## STATED TASK
Return the listing below unchanged, minus its pictures.

Start DATASET EXTRACT

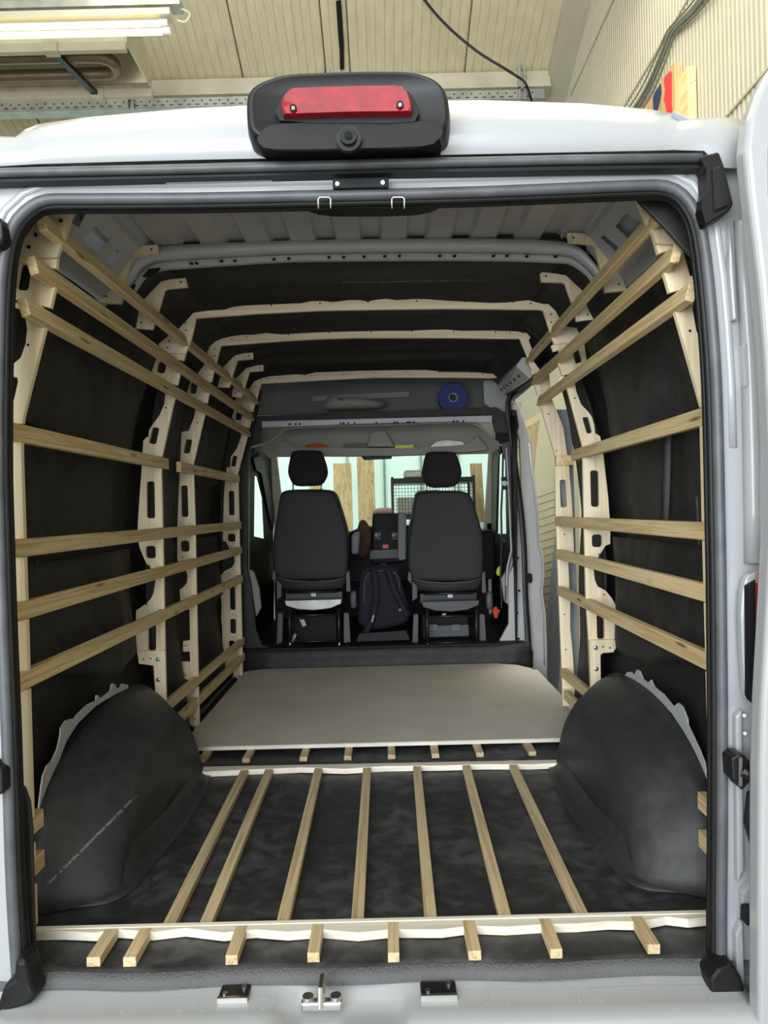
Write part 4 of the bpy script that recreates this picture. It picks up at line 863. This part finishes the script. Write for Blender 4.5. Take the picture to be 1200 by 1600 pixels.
# right ribs
r5 = rib('R1', R1i[2:], [(1135,1420),(1140,1200),(1140,700),(1128,570),(1104,565),(1102,541),(1088,517),(1082,482),(1084.5,466),(1093,459),(1091.5,433),(1078,431),(1067,391),(1066,381)],
    [], 1.80, 1, [1.634, 1.535, 1.246, .957, .80, .625, .235, .13], 'plywood rib at the right edge of the rear opening', 'plywood wall ribs', screws=((1078,517),))
gus(r5, [(990,300),(1030,300),(1075,376),(1066,383),(1026,380),(1021.5,370),(1009,345)], 1.786)
r6 = rib('R2', R2i[1:], [(933,1098),(946,1072),(939,1070),(938,1024),(941.5,1020.5),(958.4,1019),(960,999),(960.3,996),(962.8,947),(956,934.7),(946,922.6),(934,916.5),(929.4,905.7),(927.5,889),(934,872),(946,852.5),(953.6,850),(953.6,826),(952.4,807.6),(950,774),(942,704),(937.6,681.5),(930,677),(928.5,664),(925,652),(921,645.5),(908,632),(900.5,612),(898,598),(916.5,561),(913,538),(898,530)],
    [[(895,548),(904,544),(910,565),(899,569)], [(909.5,652),(919.5,651),(926,676),(917,678)], [(922,735),(935.4,735),(936.5,792),(923.5,792)], [(924.6,835),(941,835),(941,855),(925,855)], [(932,960),(944.4,966),(945,998.7),(933,998.7)]],
    2.92, 1, allz, 'right wall plywood rib just ahead of the right wheel arch', 'plywood wall ribs', screws=((898,622),(936,866),(944,929)))
gus(r6, [(921,1000.5),(961,999),(962,1013),(958.4,1019),(941.5,1020.5),(938,1024),(939,1070),(946,1072),(932,1083),(923.5,1085)], 2.906, 'foot_plate'); bolts(r6, ((930.5,1012),(931.5,1045)), 2.905); scr(r6, ((942,1010.5),(953,1012)), 2.905)
r7 = rib('R3', R3i[1:], [(898,1103),(898,1091),(898,1072),(895,1022),(891,983),(891,935),(889.5,918),(888,877),(897,862),(895.6,823.5),(895,807),(893,775.5),(890,744),(889,723),(885.6,706),(880,667),(867,635),(862,622),(858,583),(850,580),(841.5,577),(835,568)],
    [[(874.3,750),(883.7,749),(886,792.4),(876,793)]], 3.41, 1, allz+[.235, .13], 'right wall plywood rib at the rear edge of the side door', 'plywood wall ribs', screws=((857,647),(869.5,704),(882,835),(882,960),(884,1015)))
gus(r7, [(879,1076.5),(898,1076),(899,1098),(880,1100)], 3.398, 'foot_plate')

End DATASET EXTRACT

## EXPECTED OUTPUT
Write part 4 of the bpy script that recreates this picture. It picks up at line 863. This part finishes the script. Write for Blender 4.5. Take the picture to be 1200 by 1600 pixels.
# right ribs
r5 = rib('R1', R1i[2:], [(1135,1420),(1140,1200),(1140,700),(1128,570),(1104,565),(1102,541),(1088,517),(1082,482),(1084.5,466),(1093,459),(1091.5,433),(1078,431),(1067,391),(1066,381)],
    [], 1.80, 1, [1.634, 1.535, 1.246, .957, .80, .625, .235, .13], 'plywood rib at the right edge of the rear opening', 'plywood wall ribs', screws=((1078,517),))
gus(r5, [(990,300),(1030,300),(1075,376),(1066,383),(1026,380),(1021.5,370),(1009,345)], 1.786)
r6 = rib('R2', R2i[1:], [(933,1098),(946,1072),(939,1070),(938,1024),(941.5,1020.5),(958.4,1019),(960,999),(960.3,996),(962.8,947),(956,934.7),(946,922.6),(934,916.5),(929.4,905.7),(927.5,889),(934,872),(946,852.5),(953.6,850),(953.6,826),(952.4,807.6),(950,774),(942,704),(937.6,681.5),(930,677),(928.5,664),(925,652),(921,645.5),(908,632),(900.5,612),(898,598),(916.5,561),(913,538),(898,530)],
    [[(895,548),(904,544),(910,565),(899,569)], [(909.5,652),(919.5,651),(926,676),(917,678)], [(922,735),(935.4,735),(936.5,792),(923.5,792)], [(924.6,835),(941,835),(941,855),(925,855)], [(932,960),(944.4,966),(945,998.7),(933,998.7)]],
    2.92, 1, allz, 'right wall plywood rib just ahead of the right wheel arch', 'plywood wall ribs', screws=((898,622),(936,866),(944,929)))
gus(r6, [(921,1000.5),(961,999),(962,1013),(958.4,1019),(941.5,1020.5),(938,1024),(939,1070),(946,1072),(932,1083),(923.5,1085)], 2.906, 'foot_plate'); bolts(r6, ((930.5,1012),(931.5,1045)), 2.905); scr(r6, ((942,1010.5),(953,1012)), 2.905)
r7 = rib('R3', R3i[1:], [(898,1103),(898,1091),(898,1072),(895,1022),(891,983),(891,935),(889.5,918),(888,877),(897,862),(895.6,823.5),(895,807),(893,775.5),(890,744),(889,723),(885.6,706),(880,667),(867,635),(862,622),(858,583),(850,580),(841.5,577),(835,568)],
    [[(874.3,750),(883.7,749),(886,792.4),(876,793)]], 3.41, 1, allz+[.235, .13], 'right wall plywood rib at the rear edge of the side door', 'plywood wall ribs', screws=((857,647),(869.5,704),(882,835),(882,960),(884,1015)))
gus(r7, [(879,1076.5),(898,1076),(899,1098),(880,1100)], 3.398, 'foot_plate')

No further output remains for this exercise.